Write out the data below exactly as given, without any of its pictures.

Dataset content
- - -
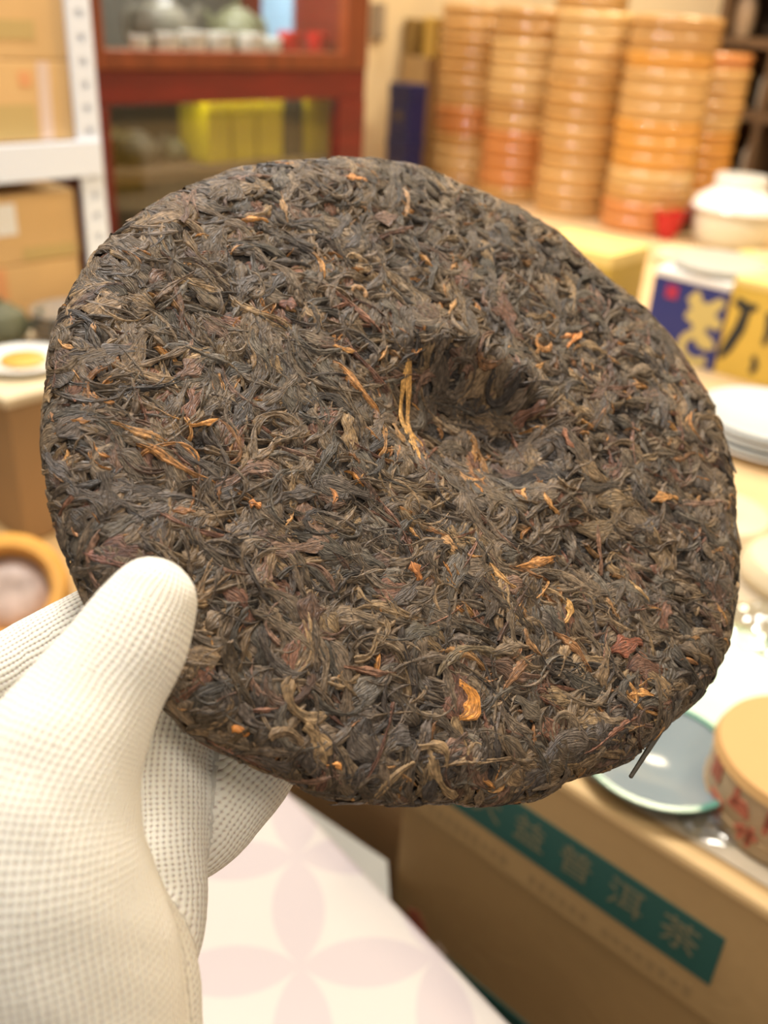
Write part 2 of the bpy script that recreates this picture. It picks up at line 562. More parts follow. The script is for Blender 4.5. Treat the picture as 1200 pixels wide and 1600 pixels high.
# ================================================================== red lacquered cabinet with glass doors
cb = thing('glass_cabinet', 'red-brown lacquered cabinet with glass doors behind the rack', 'cabinet', tuple(CAB_O), ANG_M)
cf = lambda x, y, yo=0.0: on_face(x, y, CAB_O, ANG_M, yo)
KX0, KX1 = -0.03, cf(572, 110)[0]
GX0, GX1, UX1 = cf(172, 200)[0], cf(527, 200)[0], cf(541, 50)[0]
ZR0, ZR1, ZR2 = cf(350, 160)[1], cf(350, 110)[1], cf(350, 80)[1]
ex_, ey_ = np.array([math.cos(ANG_M), math.sin(ANG_M), 0]), np.array([-math.sin(ANG_M), math.cos(ANG_M), 0])


def cab(x, y, z):
    q = CAB_O + ex_ * x + ey_ * y
    return (q[0], q[1], z)


MB().box(KX0, KX0 + 0.02, 0.02, 0.32, 0, 1.9).build('side_panel', RED_WOOD, cb)
MB().box(KX1 - 0.02, KX1, 0.02, 0.32, 0, 1.9).build('side_panel', RED_WOOD, cb)
MB().box(KX0, KX1, 0.32, 0.335, 0, 1.9).build('back_panel', DARK_IN, cb)
MB().box(KX0, KX1, 0, 0.335, 1.9, 1.93).build('cabinet_top', RED_WOOD, cb)
ZS1, ZS2, ZS3 = ZR1 + 0.012, cf(380, 252, 0.06)[1], 0.72
for z in (ZS1, ZS2, ZS3):
    MB().box(KX0 + 0.02, KX1 - 0.02, 0.03, 0.32, z - 0.014, z).build('shelf', DARK_WOOD, cb)
MB().box(KX0, KX1, 0.0, 0.02, ZR0, ZR1, 0.002).build('middle_rail', RED_WOOD, cb)
d2 = MB().box(KX0, GX0, -0.002, 0.02, 0.0, ZR0 - 0.0005, 0.002).box(GX1, KX1, -0.002, 0.02, 0.0, ZR0 - 0.0005, 0.002).box(GX0, GX1, -0.002, 0.02, 0.0, 0.1).build('lower_door', RED_WOOD, cb)
MB().box(GX0, GX1, 0.006, 0.010, 0.1, ZR0 - 0.001).build('pane', GLASS, d2)
d1 = MB().box(KX0, GX0, -0.003, 0.02, ZR1 + 0.0005, 1.9, 0.002).box(UX1, KX1, -0.003, 0.02, ZR1 + 0.0005, 1.9, 0.002).box(GX0, UX1, -0.003, 0.02, ZR1 + 0.0005, ZR2, 0.002).box(GX0, UX1, -0.003, 0.02, 1.85, 1.9).build('upper_door', BROWN_WOOD, cb)
MB().box(GX0, UX1, 0.006, 0.010, ZR2, 1.85).build('pane', GLASS, d1)


def strip_lamp(z, power, col):
    st_ = MB().box(KX0 + 0.04, KX1 - 0.04, 0.05, 0.07, z, z + 0.012, 0.002).build('strip_lamp', WHITE_METAL, cb)
    l = area('cabinet_strip_light', cab((KX0 + KX1) / 2, 0.06, z - 0.003), 0.40, 0.015, power, col)
    l.rotation_euler = (0, 0, ANG_M)


strip_lamp(1.42, 5.0, (1.0, 0.97, 0.95))
strip_lamp(ZR0 + 0.008, 0.35, (1.0, 0.93, 0.8))  # weak unseen lamp, added to brighten the yellow boxes in the lower compartment


def cup_mesh(r, h, name='cup'):
    return [(0, 0), (r * 0.45, 0), (r * 0.5, 0.003), (r * 0.8, h * 0.35), (r, h), (r * 0.93, h), (r * 0.72, h * 0.38), (0, h * 0.15)]


ORD = ['first', 'second', 'third', 'fourth', 'fifth', 'sixth', 'seventh', 'eighth', 'ninth', 'tenth', 'eleventh', 'twelfth', 'thirteenth', 'fourteenth', 'fifteenth']
for i, (px_, sc) in enumerate(((218, 0.8), (262, 1.0), (302, 1.15), (345, 1.15), (392, 1.15), (425, 0.9))):
    x_, _ = cf(px_, 60, 0.07)
    o = MB().lathe(cup_mesh(0.0205 * sc, 0.022 * sc + 0.012), 24).build('teacup', PORCELAIN, None, True)
    o.location = cab(x_, 0.07, ZS1 + 0.0003)
    tag(o, '%s white teacup from the left behind the upper cabinet glass' % ORD[i], 'cup', 'white teacups in the cabinet')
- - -
The output
Write part 2 of the bpy script that recreates this picture. It picks up at line 562. More parts follow. The script is for Blender 4.5. Treat the picture as 1200 pixels wide and 1600 pixels high.
# ================================================================== red lacquered cabinet with glass doors
cb = thing('glass_cabinet', 'red-brown lacquered cabinet with glass doors behind the rack', 'cabinet', tuple(CAB_O), ANG_M)
cf = lambda x, y, yo=0.0: on_face(x, y, CAB_O, ANG_M, yo)
KX0, KX1 = -0.03, cf(572, 110)[0]
GX0, GX1, UX1 = cf(172, 200)[0], cf(527, 200)[0], cf(541, 50)[0]
ZR0, ZR1, ZR2 = cf(350, 160)[1], cf(350, 110)[1], cf(350, 80)[1]
ex_, ey_ = np.array([math.cos(ANG_M), math.sin(ANG_M), 0]), np.array([-math.sin(ANG_M), math.cos(ANG_M), 0])


def cab(x, y, z):
    q = CAB_O + ex_ * x + ey_ * y
    return (q[0], q[1], z)


MB().box(KX0, KX0 + 0.02, 0.02, 0.32, 0, 1.9).build('side_panel', RED_WOOD, cb)
MB().box(KX1 - 0.02, KX1, 0.02, 0.32, 0, 1.9).build('side_panel', RED_WOOD, cb)
MB().box(KX0, KX1, 0.32, 0.335, 0, 1.9).build('back_panel', DARK_IN, cb)
MB().box(KX0, KX1, 0, 0.335, 1.9, 1.93).build('cabinet_top', RED_WOOD, cb)
ZS1, ZS2, ZS3 = ZR1 + 0.012, cf(380, 252, 0.06)[1], 0.72
for z in (ZS1, ZS2, ZS3):
    MB().box(KX0 + 0.02, KX1 - 0.02, 0.03, 0.32, z - 0.014, z).build('shelf', DARK_WOOD, cb)
MB().box(KX0, KX1, 0.0, 0.02, ZR0, ZR1, 0.002).build('middle_rail', RED_WOOD, cb)
d2 = MB().box(KX0, GX0, -0.002, 0.02, 0.0, ZR0 - 0.0005, 0.002).box(GX1, KX1, -0.002, 0.02, 0.0, ZR0 - 0.0005, 0.002).box(GX0, GX1, -0.002, 0.02, 0.0, 0.1).build('lower_door', RED_WOOD, cb)
MB().box(GX0, GX1, 0.006, 0.010, 0.1, ZR0 - 0.001).build('pane', GLASS, d2)
d1 = MB().box(KX0, GX0, -0.003, 0.02, ZR1 + 0.0005, 1.9, 0.002).box(UX1, KX1, -0.003, 0.02, ZR1 + 0.0005, 1.9, 0.002).box(GX0, UX1, -0.003, 0.02, ZR1 + 0.0005, ZR2, 0.002).box(GX0, UX1, -0.003, 0.02, 1.85, 1.9).build('upper_door', BROWN_WOOD, cb)
MB().box(GX0, UX1, 0.006, 0.010, ZR2, 1.85).build('pane', GLASS, d1)


def strip_lamp(z, power, col):
    st_ = MB().box(KX0 + 0.04, KX1 - 0.04, 0.05, 0.07, z, z + 0.012, 0.002).build('strip_lamp', WHITE_METAL, cb)
    l = area('cabinet_strip_light', cab((KX0 + KX1) / 2, 0.06, z - 0.003), 0.40, 0.015, power, col)
    l.rotation_euler = (0, 0, ANG_M)


strip_lamp(1.42, 5.0, (1.0, 0.97, 0.95))
strip_lamp(ZR0 + 0.008, 0.35, (1.0, 0.93, 0.8))  # weak unseen lamp, added to brighten the yellow boxes in the lower compartment


def cup_mesh(r, h, name='cup'):
    return [(0, 0), (r * 0.45, 0), (r * 0.5, 0.003), (r * 0.8, h * 0.35), (r, h), (r * 0.93, h), (r * 0.72, h * 0.38), (0, h * 0.15)]


ORD = ['first', 'second', 'third', 'fourth', 'fifth', 'sixth', 'seventh', 'eighth', 'ninth', 'tenth', 'eleventh', 'twelfth', 'thirteenth', 'fourteenth', 'fifteenth']
for i, (px_, sc) in enumerate(((218, 0.8), (262, 1.0), (302, 1.15), (345, 1.15), (392, 1.15), (425, 0.9))):
    x_, _ = cf(px_, 60, 0.07)
    o = MB().lathe(cup_mesh(0.0205 * sc, 0.022 * sc + 0.012), 24).build('teacup', PORCELAIN, None, True)
    o.location = cab(x_, 0.07, ZS1 + 0.0003)
    tag(o, '%s white teacup from the left behind the upper cabinet glass' % ORD[i], 'cup', 'white teacups in the cabinet')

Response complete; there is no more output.